If the property owners say yes, spend the money on a pool, then the city can back away from this issue. If property owners say no, then that doesn't mean that there won't be a pool at Enochs, only that it shouldn't be paid for with Mello-Roos taxes. This idea for a mail ballot vote of these property owners is a much better way to gauge the accurate sentiment of taxpayers than was the meeting held in August at Enochs High.

That amounted to little more than a pep rally stacked with teen athletes and their parents and coaches. It is no surprise that the swimmers and water polo players said they want a pool on their campus, because it is inconvenient to have to go to another pool school for practices and games or meets.

But wants and needs are not the same thing, a fact of life that adults have been reminded of in this hard economy and that high school students will have to learn soon enough.

So far, a majority of the Modesto school board members are subscribing to the administration's argument that every dime that the district spent at Enochs High was justified.

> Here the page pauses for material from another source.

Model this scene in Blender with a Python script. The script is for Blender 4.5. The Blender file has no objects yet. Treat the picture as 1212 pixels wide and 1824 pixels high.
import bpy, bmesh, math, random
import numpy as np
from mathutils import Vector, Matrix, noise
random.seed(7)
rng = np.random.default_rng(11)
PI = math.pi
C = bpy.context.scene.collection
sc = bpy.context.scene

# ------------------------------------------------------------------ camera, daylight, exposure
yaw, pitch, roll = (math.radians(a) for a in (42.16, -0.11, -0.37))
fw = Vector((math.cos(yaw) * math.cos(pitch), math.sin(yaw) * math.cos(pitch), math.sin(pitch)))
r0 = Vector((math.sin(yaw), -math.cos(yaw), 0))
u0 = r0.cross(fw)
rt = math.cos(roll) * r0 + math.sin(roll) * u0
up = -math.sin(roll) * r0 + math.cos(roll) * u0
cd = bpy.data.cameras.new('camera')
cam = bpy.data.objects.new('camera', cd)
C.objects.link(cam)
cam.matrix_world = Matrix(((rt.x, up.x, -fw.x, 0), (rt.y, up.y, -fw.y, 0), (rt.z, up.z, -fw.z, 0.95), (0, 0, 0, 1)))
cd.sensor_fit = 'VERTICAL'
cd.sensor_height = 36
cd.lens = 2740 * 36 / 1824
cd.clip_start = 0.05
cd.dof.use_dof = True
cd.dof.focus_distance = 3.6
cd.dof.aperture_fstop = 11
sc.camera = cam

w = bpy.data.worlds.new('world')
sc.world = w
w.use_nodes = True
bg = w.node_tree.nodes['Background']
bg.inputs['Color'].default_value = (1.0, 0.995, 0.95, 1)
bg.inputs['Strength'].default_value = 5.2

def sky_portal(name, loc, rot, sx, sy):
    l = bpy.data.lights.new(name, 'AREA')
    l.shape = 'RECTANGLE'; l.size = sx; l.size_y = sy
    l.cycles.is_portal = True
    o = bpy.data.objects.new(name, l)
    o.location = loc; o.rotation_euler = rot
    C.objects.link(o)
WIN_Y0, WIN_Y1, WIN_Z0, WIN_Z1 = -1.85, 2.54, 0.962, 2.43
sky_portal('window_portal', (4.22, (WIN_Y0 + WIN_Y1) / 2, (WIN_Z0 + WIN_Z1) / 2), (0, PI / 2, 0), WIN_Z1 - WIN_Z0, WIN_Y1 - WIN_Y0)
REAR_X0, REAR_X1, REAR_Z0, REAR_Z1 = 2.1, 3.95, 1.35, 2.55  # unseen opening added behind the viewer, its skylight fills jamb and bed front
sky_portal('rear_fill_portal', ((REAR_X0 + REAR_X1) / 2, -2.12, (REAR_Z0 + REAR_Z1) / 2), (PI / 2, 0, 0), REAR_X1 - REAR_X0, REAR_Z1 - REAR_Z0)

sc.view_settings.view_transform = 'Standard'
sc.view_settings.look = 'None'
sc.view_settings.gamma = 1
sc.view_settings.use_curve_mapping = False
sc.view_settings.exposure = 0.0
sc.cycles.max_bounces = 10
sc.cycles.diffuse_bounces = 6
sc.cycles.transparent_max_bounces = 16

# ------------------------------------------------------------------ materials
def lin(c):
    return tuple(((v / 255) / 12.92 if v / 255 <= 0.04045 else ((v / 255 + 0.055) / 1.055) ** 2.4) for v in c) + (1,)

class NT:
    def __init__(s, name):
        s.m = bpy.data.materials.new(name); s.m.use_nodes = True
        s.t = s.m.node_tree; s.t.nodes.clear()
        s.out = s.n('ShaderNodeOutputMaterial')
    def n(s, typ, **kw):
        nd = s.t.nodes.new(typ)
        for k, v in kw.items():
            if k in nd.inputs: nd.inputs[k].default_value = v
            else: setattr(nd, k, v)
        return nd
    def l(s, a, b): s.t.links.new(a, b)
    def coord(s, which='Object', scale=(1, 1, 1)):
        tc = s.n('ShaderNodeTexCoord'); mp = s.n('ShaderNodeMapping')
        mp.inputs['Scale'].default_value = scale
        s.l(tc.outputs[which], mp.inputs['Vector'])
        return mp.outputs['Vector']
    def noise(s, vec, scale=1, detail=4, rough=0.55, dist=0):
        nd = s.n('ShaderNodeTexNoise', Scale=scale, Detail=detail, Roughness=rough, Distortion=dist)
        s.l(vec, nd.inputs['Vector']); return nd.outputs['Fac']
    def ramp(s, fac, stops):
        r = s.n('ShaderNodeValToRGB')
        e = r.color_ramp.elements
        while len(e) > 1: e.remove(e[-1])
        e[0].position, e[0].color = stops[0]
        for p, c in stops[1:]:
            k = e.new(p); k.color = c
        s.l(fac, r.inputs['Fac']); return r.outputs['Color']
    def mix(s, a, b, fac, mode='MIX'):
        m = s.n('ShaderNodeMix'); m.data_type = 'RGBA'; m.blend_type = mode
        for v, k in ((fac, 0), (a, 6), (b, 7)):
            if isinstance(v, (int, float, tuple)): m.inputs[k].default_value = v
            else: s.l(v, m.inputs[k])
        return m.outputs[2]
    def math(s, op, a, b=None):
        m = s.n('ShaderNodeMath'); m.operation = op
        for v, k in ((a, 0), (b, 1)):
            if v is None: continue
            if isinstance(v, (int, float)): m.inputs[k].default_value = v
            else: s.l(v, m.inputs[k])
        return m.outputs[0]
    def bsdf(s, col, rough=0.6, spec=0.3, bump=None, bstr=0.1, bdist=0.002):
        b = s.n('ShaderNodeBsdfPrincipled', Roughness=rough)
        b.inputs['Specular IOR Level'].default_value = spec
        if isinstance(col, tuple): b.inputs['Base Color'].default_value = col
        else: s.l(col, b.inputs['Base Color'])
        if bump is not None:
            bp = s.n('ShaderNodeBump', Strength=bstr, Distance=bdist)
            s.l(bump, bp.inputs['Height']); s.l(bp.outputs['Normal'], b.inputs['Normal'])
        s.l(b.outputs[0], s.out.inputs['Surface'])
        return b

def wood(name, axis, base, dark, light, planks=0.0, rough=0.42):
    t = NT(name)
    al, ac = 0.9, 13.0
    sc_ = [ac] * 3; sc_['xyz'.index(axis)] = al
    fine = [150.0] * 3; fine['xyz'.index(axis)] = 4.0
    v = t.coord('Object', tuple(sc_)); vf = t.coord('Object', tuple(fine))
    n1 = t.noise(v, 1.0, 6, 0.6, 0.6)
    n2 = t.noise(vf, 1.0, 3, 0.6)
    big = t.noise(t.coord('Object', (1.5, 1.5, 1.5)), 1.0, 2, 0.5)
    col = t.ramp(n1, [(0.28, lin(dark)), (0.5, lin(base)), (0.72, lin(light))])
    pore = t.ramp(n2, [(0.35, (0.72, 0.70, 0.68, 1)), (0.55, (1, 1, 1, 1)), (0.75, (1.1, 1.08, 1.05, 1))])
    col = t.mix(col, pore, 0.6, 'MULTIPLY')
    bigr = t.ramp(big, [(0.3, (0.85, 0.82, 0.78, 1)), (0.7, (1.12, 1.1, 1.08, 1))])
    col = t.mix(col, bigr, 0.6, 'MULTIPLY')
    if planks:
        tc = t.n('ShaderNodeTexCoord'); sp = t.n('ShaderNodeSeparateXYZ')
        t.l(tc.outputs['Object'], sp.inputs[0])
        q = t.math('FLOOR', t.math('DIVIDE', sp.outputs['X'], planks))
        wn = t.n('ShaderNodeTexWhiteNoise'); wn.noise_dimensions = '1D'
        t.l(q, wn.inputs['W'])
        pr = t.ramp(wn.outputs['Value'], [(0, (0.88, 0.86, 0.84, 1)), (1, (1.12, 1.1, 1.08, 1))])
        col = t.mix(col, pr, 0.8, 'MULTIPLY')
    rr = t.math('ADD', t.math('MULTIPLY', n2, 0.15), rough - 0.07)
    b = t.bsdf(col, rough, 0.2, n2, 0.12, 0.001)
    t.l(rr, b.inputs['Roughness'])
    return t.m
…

Staff simply rejects the analysis done by an outside and impartial legal firm, which concluded that Village I property owners have been overburdened with taxes and that Modesto and Sylvan did not abide by a 1994 mitigation agreement.

Modesto City Councilman Dave Cogdill Jr. has taken that legal analysis very seriously, as have other council members. They've hinted at a lawsuit if the school board doesn't do something to at least acknowledge the excessive tax burden.

We urge school board members to give this proposal from city leaders serious consideration. It's not just a way to avoid a lawsuit but it's the appropriate way to respond to the residents in your community who have paid a lot for Modesto to have some very attractive high school campuses.